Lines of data
****

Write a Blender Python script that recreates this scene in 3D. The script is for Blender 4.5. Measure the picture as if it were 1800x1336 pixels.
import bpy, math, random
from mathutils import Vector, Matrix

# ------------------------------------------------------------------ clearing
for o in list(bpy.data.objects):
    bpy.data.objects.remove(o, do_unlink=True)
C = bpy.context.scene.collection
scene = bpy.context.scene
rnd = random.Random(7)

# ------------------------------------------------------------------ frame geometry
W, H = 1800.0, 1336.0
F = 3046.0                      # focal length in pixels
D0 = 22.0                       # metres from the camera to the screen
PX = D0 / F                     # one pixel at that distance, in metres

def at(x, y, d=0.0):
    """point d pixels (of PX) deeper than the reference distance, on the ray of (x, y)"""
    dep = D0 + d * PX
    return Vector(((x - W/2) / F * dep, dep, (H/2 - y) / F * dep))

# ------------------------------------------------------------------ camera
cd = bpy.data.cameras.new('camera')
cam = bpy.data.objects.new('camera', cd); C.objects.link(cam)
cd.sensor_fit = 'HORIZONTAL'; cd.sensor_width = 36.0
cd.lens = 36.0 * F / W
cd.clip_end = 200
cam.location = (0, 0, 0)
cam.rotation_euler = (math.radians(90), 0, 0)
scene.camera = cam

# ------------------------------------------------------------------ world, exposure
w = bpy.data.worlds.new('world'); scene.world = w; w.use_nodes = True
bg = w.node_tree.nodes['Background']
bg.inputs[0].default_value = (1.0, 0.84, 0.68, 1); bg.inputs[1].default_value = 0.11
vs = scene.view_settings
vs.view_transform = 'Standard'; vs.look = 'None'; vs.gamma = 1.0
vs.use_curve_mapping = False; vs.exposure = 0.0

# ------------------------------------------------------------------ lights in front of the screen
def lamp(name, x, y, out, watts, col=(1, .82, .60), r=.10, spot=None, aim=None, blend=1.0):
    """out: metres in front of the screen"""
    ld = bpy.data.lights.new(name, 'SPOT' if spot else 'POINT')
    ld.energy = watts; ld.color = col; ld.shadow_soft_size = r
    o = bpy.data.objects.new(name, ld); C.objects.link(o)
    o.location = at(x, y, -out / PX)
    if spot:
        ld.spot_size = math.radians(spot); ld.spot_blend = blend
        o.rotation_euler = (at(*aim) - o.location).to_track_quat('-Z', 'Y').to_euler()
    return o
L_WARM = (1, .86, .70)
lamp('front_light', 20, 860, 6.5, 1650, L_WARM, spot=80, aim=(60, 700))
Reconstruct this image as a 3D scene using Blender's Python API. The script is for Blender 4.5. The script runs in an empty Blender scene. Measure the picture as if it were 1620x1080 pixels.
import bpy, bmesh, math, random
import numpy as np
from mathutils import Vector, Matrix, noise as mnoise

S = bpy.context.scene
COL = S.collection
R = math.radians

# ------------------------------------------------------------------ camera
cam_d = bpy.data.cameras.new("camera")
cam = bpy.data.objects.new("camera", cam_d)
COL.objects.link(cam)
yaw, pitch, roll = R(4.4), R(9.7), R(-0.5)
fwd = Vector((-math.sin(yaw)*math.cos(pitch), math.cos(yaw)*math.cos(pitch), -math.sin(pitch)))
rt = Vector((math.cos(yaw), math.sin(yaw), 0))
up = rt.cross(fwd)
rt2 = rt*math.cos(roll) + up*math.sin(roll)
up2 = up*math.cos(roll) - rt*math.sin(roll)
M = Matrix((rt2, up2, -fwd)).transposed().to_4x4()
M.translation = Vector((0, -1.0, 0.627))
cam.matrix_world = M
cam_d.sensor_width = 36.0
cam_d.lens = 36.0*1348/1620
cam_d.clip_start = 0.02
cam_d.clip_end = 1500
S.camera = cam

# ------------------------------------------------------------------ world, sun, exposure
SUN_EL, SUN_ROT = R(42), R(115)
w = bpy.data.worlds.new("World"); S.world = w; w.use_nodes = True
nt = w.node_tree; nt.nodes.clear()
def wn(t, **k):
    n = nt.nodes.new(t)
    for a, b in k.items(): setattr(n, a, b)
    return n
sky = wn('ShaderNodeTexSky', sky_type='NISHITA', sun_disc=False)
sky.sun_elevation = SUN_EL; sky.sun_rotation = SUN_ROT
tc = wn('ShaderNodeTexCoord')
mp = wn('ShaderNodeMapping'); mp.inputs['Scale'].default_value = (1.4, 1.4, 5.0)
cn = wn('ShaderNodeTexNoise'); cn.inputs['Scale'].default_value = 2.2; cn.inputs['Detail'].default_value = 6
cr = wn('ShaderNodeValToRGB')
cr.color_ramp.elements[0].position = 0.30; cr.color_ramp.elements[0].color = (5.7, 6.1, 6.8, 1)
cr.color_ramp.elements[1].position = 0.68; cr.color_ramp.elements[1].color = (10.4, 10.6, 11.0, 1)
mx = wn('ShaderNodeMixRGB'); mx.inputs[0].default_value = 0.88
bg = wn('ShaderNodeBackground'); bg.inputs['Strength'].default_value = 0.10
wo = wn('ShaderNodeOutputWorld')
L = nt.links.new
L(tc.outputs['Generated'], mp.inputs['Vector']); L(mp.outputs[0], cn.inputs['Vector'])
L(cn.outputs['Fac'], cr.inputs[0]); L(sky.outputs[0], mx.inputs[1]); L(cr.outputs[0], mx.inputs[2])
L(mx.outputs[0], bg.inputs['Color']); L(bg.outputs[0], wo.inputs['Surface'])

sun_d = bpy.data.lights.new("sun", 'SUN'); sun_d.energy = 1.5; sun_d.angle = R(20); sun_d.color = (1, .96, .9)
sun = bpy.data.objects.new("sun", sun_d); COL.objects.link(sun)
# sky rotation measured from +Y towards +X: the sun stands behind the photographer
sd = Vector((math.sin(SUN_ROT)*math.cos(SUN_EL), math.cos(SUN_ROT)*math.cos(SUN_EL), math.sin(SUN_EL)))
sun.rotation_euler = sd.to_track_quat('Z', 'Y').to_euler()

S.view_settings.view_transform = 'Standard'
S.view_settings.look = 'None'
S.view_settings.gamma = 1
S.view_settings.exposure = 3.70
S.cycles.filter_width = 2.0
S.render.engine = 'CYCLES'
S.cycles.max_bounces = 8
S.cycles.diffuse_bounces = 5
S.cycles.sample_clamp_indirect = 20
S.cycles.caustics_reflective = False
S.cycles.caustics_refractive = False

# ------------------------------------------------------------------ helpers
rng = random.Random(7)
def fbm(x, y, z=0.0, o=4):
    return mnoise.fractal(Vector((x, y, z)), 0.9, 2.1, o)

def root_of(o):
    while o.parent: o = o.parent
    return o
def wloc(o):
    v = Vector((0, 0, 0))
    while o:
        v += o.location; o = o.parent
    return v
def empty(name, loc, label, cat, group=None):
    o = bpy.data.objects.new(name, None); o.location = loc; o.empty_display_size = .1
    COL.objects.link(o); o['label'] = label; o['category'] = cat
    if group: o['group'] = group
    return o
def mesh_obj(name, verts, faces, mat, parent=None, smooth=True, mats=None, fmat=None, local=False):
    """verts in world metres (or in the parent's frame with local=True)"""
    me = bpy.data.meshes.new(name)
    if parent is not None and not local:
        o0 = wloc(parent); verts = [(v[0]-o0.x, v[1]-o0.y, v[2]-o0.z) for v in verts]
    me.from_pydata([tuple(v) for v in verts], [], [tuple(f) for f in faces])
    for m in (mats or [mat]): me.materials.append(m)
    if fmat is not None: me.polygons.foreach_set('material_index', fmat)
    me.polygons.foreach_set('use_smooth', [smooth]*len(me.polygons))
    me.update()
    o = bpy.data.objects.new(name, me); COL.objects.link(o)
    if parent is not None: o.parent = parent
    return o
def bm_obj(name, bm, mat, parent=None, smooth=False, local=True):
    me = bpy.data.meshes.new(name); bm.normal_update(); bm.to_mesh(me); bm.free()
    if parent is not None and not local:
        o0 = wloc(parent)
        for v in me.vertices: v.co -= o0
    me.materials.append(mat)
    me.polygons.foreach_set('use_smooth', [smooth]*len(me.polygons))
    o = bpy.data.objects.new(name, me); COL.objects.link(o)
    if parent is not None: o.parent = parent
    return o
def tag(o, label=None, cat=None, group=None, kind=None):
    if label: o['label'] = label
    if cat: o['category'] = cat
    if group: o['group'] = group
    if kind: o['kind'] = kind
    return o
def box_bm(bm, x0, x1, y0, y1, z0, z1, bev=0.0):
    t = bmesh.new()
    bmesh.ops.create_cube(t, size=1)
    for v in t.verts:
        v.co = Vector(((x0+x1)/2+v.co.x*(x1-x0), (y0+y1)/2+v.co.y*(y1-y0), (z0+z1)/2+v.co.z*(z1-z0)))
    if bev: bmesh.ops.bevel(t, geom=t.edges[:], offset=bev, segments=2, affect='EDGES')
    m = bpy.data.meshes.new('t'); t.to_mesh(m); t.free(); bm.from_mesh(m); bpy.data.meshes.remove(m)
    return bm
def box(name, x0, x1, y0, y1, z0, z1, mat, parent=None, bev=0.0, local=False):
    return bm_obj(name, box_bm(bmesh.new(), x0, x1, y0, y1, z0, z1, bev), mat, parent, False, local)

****

Task prompt: Repeat verbatim the opening run of entries, ending with the line that contains "return Vector(((x - W/2)".

Completed task:
Write a Blender Python script that recreates this scene in 3D. The script is for Blender 4.5. Measure the picture as if it were 1800x1336 pixels.
import bpy, math, random
from mathutils import Vector, Matrix

# ------------------------------------------------------------------ clearing
for o in list(bpy.data.objects):
    bpy.data.objects.remove(o, do_unlink=True)
C = bpy.context.scene.collection
scene = bpy.context.scene
rnd = random.Random(7)

# ------------------------------------------------------------------ frame geometry
W, H = 1800.0, 1336.0
F = 3046.0                      # focal length in pixels
D0 = 22.0                       # metres from the camera to the screen
PX = D0 / F                     # one pixel at that distance, in metres

def at(x, y, d=0.0):
    """point d pixels (of PX) deeper than the reference distance, on the ray of (x, y)"""
    dep = D0 + d * PX
    return Vector(((x - W/2) / F * dep, dep, (H/2 - y) / F * dep))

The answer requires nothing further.